%%
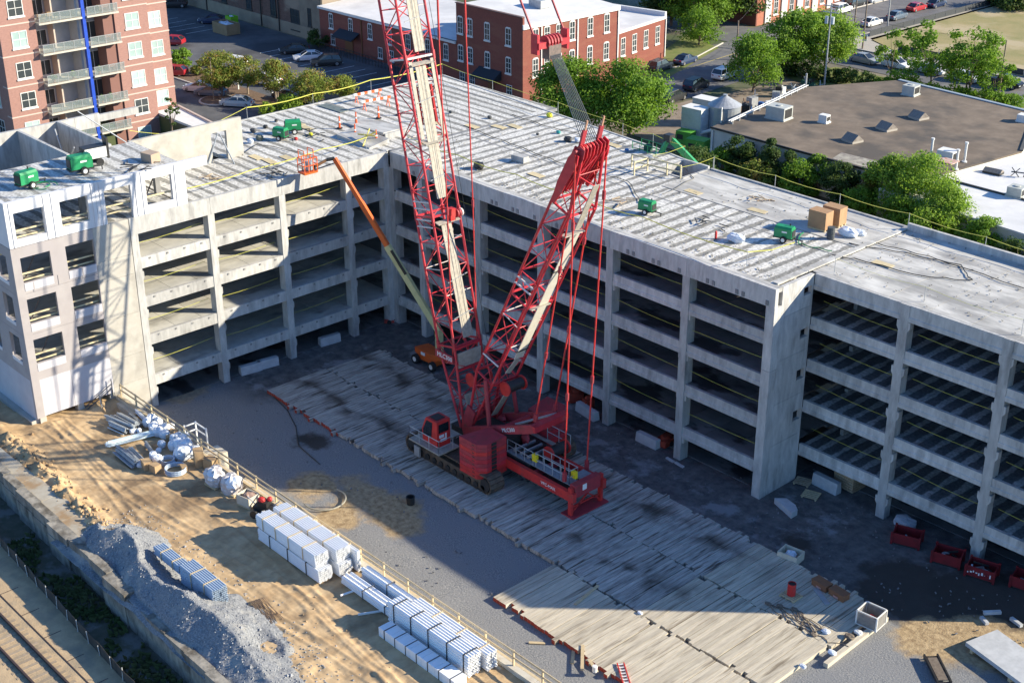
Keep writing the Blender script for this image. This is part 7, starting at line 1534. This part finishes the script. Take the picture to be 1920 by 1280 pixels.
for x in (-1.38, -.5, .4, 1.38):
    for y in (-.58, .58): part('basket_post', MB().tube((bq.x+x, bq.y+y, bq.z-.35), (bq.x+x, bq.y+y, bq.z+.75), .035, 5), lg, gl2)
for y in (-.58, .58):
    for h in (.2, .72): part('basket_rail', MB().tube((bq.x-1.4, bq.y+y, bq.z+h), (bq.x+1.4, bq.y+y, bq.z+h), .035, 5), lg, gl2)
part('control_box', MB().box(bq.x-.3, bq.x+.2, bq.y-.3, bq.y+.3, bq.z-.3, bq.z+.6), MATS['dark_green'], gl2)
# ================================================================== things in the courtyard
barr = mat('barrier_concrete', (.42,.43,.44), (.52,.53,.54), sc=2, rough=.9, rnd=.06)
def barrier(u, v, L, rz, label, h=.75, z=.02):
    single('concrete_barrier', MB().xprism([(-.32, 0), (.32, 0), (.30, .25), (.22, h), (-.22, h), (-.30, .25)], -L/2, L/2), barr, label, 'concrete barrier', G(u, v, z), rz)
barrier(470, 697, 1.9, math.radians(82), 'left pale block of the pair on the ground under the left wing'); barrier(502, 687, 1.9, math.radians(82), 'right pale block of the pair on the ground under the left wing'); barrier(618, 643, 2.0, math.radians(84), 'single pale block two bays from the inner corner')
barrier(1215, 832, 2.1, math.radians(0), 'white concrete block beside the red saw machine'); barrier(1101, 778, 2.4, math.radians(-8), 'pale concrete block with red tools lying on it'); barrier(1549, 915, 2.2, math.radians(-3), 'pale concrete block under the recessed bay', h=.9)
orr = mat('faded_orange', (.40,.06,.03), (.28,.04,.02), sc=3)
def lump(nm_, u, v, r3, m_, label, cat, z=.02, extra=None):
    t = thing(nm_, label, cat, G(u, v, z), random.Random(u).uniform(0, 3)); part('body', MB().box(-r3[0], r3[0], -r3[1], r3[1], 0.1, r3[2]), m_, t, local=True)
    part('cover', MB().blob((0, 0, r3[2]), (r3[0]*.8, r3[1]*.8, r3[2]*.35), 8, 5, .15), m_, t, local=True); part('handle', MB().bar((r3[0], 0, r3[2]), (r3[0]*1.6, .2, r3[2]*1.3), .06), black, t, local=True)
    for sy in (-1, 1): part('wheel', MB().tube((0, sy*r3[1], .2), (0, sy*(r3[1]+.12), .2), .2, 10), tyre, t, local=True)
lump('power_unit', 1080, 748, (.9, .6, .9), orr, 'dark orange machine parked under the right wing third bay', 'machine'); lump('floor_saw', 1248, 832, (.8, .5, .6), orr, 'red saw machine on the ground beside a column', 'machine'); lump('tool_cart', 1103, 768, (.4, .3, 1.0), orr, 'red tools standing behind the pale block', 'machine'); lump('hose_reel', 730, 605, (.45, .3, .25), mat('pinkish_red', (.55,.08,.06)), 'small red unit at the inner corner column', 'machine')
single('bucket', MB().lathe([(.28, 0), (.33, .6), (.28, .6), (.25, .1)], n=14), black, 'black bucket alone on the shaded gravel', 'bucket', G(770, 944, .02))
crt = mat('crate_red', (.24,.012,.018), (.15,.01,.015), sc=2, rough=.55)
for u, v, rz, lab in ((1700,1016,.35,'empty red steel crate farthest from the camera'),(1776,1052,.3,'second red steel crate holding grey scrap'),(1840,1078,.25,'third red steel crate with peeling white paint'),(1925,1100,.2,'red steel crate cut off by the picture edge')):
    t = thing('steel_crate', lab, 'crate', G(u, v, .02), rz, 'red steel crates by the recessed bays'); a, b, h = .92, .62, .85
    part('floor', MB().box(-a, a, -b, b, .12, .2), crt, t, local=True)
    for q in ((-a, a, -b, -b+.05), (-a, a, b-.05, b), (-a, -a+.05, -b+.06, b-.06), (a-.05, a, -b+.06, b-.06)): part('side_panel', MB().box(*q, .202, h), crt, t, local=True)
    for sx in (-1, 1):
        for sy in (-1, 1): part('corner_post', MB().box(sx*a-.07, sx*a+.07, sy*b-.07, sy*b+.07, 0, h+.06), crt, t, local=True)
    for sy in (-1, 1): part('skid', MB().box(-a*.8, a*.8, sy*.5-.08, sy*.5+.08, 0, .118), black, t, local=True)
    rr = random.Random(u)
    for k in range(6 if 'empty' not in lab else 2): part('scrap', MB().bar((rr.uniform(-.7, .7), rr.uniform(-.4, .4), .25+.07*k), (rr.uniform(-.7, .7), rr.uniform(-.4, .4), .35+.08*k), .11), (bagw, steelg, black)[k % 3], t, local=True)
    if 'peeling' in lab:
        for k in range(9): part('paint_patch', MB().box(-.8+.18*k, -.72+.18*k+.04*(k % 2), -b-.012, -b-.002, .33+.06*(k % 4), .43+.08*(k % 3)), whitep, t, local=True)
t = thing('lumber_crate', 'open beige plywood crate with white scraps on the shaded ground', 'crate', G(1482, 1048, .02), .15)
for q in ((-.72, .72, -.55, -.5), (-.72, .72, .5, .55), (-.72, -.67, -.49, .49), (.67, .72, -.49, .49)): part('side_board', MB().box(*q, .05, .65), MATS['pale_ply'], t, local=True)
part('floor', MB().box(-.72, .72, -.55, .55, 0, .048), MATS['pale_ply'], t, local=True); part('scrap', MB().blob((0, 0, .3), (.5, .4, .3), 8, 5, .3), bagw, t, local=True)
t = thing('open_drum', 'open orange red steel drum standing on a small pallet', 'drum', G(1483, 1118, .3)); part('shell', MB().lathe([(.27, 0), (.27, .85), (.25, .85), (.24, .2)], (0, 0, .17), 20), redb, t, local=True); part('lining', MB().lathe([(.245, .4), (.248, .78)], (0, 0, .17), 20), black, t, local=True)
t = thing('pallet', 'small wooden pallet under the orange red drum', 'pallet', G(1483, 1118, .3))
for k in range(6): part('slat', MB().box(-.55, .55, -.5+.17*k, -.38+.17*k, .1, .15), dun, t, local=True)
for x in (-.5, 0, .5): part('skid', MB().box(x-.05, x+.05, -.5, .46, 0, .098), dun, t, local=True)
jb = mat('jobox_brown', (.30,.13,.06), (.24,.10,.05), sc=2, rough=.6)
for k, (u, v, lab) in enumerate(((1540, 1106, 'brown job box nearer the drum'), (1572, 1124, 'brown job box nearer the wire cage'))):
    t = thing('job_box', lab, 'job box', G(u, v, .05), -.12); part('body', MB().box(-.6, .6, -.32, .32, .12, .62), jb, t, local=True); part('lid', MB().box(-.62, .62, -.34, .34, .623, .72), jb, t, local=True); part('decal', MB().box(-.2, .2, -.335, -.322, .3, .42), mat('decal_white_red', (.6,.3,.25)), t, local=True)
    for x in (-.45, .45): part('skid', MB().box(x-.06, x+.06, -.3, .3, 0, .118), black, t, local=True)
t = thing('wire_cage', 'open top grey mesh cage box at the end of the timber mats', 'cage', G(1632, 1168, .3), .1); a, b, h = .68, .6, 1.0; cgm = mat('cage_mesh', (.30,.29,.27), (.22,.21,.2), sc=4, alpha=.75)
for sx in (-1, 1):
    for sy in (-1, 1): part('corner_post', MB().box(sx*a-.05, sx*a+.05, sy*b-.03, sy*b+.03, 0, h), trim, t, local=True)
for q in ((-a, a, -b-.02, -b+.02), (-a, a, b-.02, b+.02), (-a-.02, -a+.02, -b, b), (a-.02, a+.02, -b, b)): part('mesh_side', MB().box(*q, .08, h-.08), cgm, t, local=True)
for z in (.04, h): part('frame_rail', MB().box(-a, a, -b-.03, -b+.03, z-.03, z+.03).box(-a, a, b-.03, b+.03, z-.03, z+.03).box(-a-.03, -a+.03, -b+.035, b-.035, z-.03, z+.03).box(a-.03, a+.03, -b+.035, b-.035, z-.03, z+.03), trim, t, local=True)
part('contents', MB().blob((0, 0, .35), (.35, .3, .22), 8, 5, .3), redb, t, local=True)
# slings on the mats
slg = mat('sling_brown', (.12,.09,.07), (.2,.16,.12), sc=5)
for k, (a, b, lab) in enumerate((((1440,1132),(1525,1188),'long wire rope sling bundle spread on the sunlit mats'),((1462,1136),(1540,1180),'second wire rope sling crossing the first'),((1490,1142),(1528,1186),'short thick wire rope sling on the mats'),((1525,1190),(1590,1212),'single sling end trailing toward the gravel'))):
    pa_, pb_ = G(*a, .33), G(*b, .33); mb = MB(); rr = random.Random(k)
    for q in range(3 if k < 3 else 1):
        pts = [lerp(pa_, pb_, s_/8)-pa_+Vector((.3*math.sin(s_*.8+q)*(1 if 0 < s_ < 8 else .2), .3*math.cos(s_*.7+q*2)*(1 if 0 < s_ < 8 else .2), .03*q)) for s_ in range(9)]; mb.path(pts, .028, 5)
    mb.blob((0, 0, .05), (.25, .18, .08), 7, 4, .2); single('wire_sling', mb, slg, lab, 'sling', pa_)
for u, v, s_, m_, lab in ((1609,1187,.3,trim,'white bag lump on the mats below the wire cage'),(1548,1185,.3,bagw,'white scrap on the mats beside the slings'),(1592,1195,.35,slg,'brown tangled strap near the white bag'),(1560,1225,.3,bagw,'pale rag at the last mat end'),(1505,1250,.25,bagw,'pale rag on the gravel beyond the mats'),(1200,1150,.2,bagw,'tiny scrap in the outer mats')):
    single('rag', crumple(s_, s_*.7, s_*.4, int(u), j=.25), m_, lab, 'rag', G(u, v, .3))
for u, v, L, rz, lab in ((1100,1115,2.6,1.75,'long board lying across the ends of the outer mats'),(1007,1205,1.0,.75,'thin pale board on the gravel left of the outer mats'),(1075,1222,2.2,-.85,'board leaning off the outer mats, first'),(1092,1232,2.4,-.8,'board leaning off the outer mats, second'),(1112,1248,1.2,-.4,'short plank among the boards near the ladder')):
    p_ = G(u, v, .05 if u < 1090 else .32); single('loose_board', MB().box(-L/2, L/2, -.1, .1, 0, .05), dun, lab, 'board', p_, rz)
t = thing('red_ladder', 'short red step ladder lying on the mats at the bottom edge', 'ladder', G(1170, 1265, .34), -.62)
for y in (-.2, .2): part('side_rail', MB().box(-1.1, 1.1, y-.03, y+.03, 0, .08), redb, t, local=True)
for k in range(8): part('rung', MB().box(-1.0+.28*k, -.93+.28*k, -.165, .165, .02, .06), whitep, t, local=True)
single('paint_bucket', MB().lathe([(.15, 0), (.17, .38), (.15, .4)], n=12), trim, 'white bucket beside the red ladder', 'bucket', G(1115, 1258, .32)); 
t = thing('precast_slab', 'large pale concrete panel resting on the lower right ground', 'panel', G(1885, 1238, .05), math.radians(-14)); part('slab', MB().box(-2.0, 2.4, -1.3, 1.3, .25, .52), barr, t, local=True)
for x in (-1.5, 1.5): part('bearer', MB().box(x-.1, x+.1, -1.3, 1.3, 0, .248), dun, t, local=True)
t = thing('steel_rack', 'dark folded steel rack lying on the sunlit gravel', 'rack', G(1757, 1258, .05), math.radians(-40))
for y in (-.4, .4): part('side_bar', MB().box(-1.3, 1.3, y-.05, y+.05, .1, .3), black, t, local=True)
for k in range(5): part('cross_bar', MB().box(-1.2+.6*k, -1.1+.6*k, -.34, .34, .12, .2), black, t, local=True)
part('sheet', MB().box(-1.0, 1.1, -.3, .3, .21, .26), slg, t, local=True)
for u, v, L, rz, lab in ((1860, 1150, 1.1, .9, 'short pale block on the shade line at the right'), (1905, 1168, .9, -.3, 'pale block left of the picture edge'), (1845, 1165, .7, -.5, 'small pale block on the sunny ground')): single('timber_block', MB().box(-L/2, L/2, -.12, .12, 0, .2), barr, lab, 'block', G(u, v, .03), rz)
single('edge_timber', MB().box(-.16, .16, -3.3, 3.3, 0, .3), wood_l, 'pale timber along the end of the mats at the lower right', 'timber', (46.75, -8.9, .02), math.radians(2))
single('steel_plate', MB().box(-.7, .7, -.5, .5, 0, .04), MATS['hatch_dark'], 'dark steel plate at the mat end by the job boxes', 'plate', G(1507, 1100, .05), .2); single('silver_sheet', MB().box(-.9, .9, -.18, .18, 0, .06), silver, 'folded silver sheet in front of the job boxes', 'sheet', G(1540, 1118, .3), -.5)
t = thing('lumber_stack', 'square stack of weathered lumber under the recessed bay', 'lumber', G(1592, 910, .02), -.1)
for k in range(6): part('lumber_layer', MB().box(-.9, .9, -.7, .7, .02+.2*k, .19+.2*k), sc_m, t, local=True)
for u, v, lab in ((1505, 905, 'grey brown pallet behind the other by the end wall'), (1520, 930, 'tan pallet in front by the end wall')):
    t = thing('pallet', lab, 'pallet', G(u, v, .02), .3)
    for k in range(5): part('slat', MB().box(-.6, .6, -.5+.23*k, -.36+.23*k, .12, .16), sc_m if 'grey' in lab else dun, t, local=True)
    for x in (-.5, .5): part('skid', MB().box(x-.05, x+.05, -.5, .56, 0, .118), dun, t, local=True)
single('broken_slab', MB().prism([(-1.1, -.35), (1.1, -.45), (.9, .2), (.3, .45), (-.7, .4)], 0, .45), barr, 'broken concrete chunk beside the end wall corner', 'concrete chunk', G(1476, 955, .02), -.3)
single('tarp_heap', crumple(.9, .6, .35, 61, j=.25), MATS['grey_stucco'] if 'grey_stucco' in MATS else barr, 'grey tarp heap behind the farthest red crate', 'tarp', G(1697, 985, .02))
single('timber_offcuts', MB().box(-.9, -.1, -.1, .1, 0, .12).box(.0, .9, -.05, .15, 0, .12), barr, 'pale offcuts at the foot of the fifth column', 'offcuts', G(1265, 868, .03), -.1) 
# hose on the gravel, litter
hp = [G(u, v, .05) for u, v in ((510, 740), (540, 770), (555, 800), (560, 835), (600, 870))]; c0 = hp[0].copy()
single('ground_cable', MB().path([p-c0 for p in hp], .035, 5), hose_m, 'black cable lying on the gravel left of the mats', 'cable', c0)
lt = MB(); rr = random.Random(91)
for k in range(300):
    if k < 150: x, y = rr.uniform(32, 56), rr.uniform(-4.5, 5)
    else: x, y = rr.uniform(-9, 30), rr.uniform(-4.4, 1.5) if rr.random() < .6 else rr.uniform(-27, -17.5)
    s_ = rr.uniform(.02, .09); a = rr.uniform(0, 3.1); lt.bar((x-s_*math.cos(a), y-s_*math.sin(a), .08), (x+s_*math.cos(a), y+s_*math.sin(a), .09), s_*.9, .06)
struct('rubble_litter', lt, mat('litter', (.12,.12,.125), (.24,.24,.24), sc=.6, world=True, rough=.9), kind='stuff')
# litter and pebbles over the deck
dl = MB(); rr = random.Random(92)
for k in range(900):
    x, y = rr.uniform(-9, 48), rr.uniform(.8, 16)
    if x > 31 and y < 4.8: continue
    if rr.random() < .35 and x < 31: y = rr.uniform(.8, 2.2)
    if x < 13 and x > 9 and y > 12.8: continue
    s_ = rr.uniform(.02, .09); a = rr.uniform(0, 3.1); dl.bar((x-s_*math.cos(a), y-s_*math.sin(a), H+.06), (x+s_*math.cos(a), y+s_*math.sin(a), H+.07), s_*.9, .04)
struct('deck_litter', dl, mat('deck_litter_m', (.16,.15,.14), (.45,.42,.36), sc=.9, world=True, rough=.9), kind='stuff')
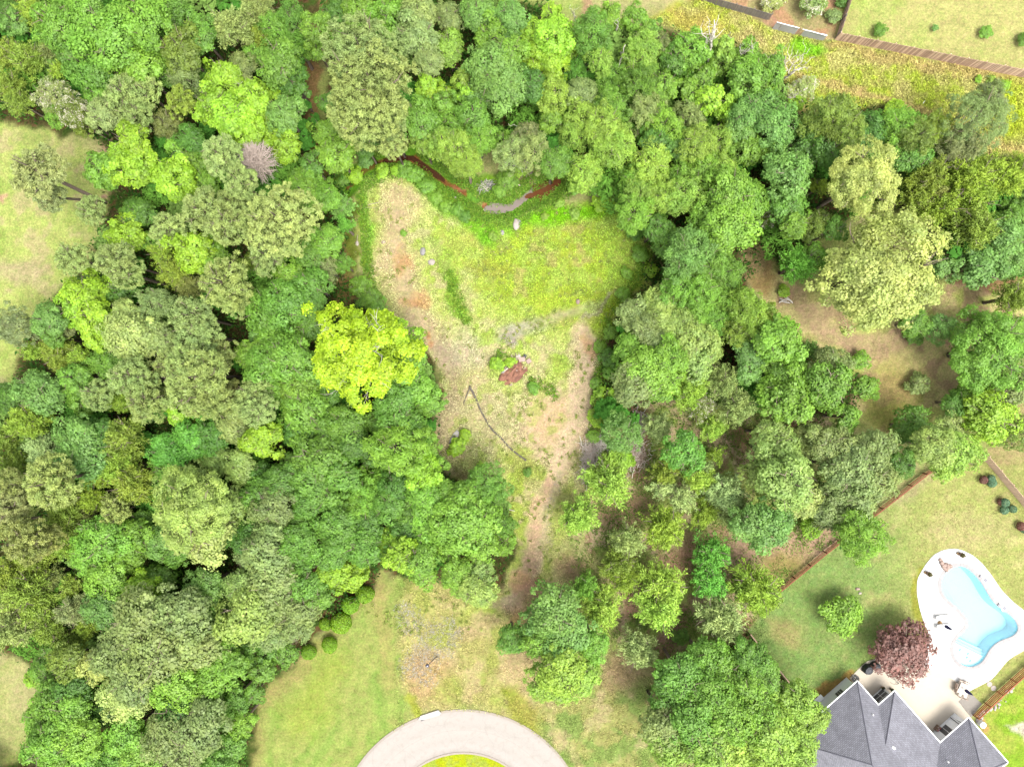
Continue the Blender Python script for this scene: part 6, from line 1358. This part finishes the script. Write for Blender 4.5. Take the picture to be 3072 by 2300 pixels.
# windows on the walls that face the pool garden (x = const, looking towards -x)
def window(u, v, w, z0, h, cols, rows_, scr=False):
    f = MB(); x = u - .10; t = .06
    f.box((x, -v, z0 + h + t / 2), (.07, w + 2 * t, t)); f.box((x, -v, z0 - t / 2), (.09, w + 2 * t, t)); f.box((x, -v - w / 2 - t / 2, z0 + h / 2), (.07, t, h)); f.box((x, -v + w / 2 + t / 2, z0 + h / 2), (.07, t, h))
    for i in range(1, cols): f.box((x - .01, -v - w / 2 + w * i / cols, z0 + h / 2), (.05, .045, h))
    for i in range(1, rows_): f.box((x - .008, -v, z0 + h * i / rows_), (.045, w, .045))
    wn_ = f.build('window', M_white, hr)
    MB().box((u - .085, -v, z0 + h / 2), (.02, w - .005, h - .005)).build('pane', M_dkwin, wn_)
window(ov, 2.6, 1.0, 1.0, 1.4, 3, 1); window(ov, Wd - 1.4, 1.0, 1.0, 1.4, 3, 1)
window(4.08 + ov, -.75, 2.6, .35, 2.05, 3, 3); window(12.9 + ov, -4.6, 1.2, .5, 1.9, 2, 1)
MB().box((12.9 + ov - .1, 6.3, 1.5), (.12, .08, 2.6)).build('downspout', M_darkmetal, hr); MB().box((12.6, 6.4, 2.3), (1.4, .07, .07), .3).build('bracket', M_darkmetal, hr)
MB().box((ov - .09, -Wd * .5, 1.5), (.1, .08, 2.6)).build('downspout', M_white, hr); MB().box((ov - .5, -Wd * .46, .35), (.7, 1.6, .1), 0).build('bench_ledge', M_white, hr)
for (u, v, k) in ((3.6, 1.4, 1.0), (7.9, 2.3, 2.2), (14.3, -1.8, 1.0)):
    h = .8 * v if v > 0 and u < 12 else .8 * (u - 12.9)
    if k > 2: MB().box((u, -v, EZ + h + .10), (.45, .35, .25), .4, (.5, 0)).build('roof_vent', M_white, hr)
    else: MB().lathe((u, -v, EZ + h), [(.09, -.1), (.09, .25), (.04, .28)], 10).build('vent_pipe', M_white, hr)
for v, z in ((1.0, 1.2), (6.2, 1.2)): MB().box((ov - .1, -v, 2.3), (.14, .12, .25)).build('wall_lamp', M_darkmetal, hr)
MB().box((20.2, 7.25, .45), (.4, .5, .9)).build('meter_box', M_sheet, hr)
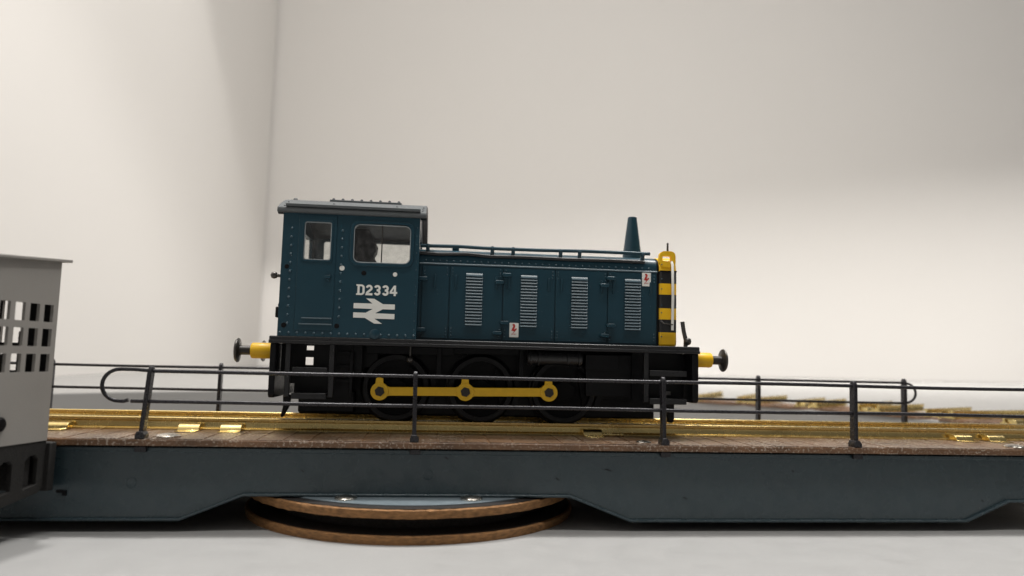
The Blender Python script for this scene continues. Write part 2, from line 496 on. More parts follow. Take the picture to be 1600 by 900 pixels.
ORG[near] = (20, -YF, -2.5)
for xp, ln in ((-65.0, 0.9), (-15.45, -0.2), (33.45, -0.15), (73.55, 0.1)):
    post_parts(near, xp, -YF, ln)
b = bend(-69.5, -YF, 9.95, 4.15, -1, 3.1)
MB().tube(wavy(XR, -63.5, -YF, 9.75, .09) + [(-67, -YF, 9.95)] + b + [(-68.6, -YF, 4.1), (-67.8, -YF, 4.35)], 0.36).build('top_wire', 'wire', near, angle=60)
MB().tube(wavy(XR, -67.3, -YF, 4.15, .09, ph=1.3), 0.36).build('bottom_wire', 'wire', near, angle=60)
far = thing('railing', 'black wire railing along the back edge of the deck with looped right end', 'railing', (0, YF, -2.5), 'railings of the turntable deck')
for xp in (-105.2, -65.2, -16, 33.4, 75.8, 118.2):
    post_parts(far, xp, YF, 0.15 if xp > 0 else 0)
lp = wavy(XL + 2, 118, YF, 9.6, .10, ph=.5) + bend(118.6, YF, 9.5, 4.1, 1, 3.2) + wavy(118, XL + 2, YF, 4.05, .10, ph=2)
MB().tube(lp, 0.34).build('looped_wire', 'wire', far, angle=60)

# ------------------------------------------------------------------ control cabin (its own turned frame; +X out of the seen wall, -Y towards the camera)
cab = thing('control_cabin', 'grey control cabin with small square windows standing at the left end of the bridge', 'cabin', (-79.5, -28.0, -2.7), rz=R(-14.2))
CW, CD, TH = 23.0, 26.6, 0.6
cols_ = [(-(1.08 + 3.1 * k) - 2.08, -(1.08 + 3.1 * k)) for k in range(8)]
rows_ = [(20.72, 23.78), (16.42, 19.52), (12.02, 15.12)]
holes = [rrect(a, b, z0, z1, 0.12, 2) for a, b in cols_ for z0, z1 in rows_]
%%
▸ Exercise details: Spot every line that holds "Take" and copy it.

▸ Solution for this exercise:
Keep writing the Blender script for this image. This is part 7, starting at line 1534. This part finishes the script. Take the picture to be 1920 by 1280 pixels.
Continue the Blender Python script for this scene: part 6, from line 1358. This part finishes the script. Write for Blender 4.5. Take the picture to be 3072 by 2300 pixels.
The Blender Python script for this scene continues. Write part 2, from line 496 on. More parts follow. Take the picture to be 1600 by 900 pixels.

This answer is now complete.